The required output consists solely of the lines from the top of the listing through the line containing "PI = math.pi", transcribed exactly.

[Begin Recorded data]

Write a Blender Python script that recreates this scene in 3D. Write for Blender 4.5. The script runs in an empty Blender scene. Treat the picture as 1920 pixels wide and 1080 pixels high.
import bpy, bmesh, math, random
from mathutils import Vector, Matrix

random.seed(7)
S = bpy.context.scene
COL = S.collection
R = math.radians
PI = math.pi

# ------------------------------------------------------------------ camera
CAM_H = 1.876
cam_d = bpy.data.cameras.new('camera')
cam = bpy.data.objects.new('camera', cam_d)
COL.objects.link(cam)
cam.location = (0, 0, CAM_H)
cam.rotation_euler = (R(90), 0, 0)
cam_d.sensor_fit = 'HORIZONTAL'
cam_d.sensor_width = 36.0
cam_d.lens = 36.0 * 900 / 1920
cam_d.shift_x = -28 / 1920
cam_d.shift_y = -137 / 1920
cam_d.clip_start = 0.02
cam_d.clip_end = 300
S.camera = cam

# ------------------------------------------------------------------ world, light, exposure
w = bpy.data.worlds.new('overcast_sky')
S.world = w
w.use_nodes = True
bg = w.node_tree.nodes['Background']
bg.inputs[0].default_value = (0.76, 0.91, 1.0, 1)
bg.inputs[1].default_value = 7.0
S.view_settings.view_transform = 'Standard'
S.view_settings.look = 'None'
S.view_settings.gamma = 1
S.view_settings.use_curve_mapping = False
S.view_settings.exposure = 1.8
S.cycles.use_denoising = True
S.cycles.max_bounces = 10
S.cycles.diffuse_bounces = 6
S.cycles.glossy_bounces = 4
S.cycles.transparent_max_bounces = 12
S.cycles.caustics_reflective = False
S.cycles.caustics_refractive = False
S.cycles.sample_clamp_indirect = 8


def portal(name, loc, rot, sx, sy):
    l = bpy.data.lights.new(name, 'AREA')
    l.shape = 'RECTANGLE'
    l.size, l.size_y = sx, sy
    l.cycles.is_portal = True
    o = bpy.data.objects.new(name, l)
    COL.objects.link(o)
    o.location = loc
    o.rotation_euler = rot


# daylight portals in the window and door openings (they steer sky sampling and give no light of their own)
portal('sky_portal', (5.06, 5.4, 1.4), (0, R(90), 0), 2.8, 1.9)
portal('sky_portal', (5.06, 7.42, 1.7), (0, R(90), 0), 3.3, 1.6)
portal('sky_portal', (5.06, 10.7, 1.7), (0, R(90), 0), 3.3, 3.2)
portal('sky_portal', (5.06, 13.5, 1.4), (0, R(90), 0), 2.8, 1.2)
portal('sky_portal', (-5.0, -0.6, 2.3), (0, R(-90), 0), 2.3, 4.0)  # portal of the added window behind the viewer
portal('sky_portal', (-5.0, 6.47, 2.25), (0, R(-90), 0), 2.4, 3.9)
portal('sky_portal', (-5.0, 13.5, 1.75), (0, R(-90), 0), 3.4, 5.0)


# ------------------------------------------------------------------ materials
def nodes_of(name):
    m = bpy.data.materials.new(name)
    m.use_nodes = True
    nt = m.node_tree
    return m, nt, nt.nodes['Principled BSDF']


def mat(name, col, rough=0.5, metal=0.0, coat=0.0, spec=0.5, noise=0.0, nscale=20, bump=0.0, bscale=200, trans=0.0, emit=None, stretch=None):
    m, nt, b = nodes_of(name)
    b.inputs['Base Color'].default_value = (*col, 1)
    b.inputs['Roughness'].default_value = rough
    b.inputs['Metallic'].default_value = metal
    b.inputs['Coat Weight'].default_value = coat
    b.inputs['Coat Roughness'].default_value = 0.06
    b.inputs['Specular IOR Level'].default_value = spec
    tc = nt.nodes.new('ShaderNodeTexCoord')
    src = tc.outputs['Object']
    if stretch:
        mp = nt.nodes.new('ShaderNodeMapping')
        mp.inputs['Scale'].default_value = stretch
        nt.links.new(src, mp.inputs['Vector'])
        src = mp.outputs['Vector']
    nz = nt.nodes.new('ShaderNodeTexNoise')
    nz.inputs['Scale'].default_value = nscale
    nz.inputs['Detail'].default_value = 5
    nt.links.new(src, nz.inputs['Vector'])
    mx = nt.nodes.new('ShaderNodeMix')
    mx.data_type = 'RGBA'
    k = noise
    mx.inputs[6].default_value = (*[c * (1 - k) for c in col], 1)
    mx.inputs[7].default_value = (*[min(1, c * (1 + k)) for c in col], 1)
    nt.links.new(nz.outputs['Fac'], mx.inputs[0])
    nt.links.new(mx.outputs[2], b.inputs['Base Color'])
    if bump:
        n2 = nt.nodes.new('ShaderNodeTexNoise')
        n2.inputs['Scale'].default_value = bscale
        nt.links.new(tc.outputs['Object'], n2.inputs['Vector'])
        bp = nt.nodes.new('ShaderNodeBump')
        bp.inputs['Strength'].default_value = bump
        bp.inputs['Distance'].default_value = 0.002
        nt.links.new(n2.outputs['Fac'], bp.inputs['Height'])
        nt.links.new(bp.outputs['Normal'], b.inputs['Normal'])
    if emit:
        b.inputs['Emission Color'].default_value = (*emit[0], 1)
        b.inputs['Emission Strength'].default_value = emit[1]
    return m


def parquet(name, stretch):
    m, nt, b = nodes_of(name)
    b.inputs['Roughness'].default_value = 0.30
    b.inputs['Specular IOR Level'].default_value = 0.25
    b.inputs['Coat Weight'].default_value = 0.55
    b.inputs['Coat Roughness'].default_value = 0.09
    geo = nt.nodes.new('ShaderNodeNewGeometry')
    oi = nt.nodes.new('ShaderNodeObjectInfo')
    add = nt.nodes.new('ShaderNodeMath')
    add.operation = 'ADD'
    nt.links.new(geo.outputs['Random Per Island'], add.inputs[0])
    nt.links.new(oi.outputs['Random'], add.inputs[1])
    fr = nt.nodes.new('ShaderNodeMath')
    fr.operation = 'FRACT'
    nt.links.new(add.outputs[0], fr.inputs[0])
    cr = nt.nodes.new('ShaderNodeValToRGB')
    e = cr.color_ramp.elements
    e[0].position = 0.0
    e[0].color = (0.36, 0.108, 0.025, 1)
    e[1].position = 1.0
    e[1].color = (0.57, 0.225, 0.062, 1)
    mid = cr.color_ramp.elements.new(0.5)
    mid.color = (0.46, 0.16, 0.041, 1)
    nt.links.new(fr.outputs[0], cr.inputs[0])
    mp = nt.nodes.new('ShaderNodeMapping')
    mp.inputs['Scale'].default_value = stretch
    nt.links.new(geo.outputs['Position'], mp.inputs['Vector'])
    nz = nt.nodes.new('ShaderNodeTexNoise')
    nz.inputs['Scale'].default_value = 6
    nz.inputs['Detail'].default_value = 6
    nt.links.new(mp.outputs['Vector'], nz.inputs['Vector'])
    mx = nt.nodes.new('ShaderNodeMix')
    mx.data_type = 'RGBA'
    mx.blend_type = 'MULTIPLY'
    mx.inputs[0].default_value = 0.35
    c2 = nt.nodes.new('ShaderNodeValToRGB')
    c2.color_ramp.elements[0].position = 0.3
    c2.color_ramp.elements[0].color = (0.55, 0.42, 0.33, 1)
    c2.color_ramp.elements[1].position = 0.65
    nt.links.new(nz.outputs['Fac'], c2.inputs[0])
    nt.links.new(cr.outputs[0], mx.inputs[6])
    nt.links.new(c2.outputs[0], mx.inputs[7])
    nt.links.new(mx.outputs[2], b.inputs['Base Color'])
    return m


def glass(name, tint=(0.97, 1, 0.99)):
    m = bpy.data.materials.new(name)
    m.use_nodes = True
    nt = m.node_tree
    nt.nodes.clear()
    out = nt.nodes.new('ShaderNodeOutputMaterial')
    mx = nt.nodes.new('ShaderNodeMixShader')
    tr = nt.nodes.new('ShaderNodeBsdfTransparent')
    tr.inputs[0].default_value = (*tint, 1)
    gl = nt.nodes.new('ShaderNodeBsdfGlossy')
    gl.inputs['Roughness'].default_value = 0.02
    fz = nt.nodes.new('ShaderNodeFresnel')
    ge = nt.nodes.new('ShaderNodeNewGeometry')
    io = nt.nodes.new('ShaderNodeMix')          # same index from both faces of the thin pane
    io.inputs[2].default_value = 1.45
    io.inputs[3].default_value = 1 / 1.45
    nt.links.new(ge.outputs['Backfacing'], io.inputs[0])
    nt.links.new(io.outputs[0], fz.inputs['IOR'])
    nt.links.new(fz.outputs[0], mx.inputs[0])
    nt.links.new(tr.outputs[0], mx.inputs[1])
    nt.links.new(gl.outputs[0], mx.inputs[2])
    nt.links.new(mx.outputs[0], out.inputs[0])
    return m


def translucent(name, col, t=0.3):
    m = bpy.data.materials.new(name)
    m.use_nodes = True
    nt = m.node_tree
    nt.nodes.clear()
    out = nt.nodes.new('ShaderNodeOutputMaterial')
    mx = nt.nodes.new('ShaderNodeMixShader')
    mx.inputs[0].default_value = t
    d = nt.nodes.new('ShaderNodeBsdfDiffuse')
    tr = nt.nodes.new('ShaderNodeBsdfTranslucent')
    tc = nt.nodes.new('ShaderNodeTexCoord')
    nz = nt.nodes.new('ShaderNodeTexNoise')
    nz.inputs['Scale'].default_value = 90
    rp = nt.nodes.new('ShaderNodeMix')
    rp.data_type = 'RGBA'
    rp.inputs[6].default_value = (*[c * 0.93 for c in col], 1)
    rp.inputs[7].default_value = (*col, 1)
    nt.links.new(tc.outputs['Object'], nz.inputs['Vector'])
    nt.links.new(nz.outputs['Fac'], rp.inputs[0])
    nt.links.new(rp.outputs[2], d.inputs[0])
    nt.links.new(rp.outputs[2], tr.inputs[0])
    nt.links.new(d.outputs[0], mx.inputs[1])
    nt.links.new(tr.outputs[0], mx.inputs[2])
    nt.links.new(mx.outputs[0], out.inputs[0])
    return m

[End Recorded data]

# Task response
Write a Blender Python script that recreates this scene in 3D. Write for Blender 4.5. The script runs in an empty Blender scene. Treat the picture as 1920 pixels wide and 1080 pixels high.
import bpy, bmesh, math, random
from mathutils import Vector, Matrix

random.seed(7)
S = bpy.context.scene
COL = S.collection
R = math.radians
PI = math.pi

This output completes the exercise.